If any provision of these Conditions is found invalid or unenforceable, the remaining provisions shall remain in full force and effect. All representations, payment obligations, indemnities, liability limitations, claims deadlines, lien rights, and dispute provisions survive termination of Services.

 

20. Non Waiver and Remedies

Any delay or failure to enforce a right under these Conditions shall not constitute a waiver. Any consent to one act shall not constitute consent to any later act. The Company’s rights and remedies are cumulative and in addition to all rights and remedies available at law or in equity.

 

21. Applicable Law and Jurisdiction

These Conditions and all disputes arising out of or relating to the Services shall be governed by the laws of the State of Michigan, without regard to conflict of law principles. Any suit, action, or proceeding shall be brought exclusively in the state or federal courts located in Michigan, and each Party consents to the exclusive jurisdiction and venue of those courts.

 

22. Limitation of Actions

Except for invoice disputes and cargo claims governed by specific deadlines in these Conditions or in applicable transport documents, any action against the Company is waived unless commenced within two years after the event giving rise to the claim.

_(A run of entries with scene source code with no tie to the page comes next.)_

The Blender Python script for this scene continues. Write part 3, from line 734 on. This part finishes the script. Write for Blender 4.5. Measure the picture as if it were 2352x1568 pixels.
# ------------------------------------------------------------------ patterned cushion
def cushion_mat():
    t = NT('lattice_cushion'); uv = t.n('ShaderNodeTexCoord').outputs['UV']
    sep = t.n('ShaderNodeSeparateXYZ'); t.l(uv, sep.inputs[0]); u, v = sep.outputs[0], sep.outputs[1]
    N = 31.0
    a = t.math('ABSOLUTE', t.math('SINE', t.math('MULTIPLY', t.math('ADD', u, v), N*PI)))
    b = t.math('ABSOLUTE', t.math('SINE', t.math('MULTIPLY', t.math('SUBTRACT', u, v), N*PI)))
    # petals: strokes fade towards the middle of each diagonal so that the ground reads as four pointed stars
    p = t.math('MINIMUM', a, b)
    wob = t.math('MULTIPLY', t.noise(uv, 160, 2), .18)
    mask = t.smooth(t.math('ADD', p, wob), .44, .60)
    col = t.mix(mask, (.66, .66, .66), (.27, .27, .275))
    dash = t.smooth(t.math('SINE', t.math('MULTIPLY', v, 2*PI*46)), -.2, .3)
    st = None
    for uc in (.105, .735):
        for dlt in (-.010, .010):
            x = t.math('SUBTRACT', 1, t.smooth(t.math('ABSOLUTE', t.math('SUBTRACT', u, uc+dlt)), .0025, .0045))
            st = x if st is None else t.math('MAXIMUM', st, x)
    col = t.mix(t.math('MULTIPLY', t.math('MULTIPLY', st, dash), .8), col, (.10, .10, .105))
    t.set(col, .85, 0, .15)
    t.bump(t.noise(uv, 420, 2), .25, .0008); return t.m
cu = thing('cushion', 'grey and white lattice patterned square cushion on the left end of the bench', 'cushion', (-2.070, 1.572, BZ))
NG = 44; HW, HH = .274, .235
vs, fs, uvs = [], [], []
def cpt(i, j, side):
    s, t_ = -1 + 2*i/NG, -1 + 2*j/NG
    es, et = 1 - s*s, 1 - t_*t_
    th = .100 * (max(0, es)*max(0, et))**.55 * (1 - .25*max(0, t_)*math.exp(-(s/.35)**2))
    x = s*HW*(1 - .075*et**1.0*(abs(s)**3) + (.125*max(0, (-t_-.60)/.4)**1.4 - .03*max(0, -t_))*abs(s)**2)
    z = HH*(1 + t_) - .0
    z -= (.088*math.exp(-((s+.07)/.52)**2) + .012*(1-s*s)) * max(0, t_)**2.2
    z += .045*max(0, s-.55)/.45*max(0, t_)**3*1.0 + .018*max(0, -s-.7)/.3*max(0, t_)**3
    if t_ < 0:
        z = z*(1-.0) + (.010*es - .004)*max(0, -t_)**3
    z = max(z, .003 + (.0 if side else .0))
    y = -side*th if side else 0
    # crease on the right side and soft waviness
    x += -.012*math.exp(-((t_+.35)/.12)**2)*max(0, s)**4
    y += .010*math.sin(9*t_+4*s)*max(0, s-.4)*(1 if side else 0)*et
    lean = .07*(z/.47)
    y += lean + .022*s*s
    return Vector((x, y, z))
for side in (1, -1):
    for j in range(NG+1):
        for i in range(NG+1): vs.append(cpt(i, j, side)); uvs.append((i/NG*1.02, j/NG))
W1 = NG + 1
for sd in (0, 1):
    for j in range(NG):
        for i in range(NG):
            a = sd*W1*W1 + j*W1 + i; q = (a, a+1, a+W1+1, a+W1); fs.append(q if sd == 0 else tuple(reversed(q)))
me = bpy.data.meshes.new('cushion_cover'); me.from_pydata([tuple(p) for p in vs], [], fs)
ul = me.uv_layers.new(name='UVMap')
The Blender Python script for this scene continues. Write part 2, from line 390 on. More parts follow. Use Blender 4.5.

Any cargo action is waived unless commenced within the applicable period set forth by governing law, tariff, contract, or these Conditions, including any shorter period stated in the applicable Bill of Lading, warehouse receipt, or customs related governing document.

 

23. Separate Corporate Responsibility

The rights and obligations arising under these Conditions apply only to the legal entity actually providing the Services. No affiliate, owner, officer, employee, or related entity of the Company shall have liability unless that party expressly agreed in writing to assume it.

 

24. Disclaimer of Warranties

Except as expressly stated in a written agreement signed by the Company, all Services are provided as is. The Company disclaims all warranties, representations, and conditions, express or implied, including any implied warranty of merchantability, fitness for a particular purpose, course of dealing, usage of trade, or noninfringement.

 

25. Entire Agreement

These Conditions, together with any applicable Quote, Service Agreement, Bill of Lading, warehouse receipt, power of attorney, or other written agreement signed by the Company, constitute the entire agreement between the Parties with respect to the Services described therein and supersede all prior oral or written understandings on that subject.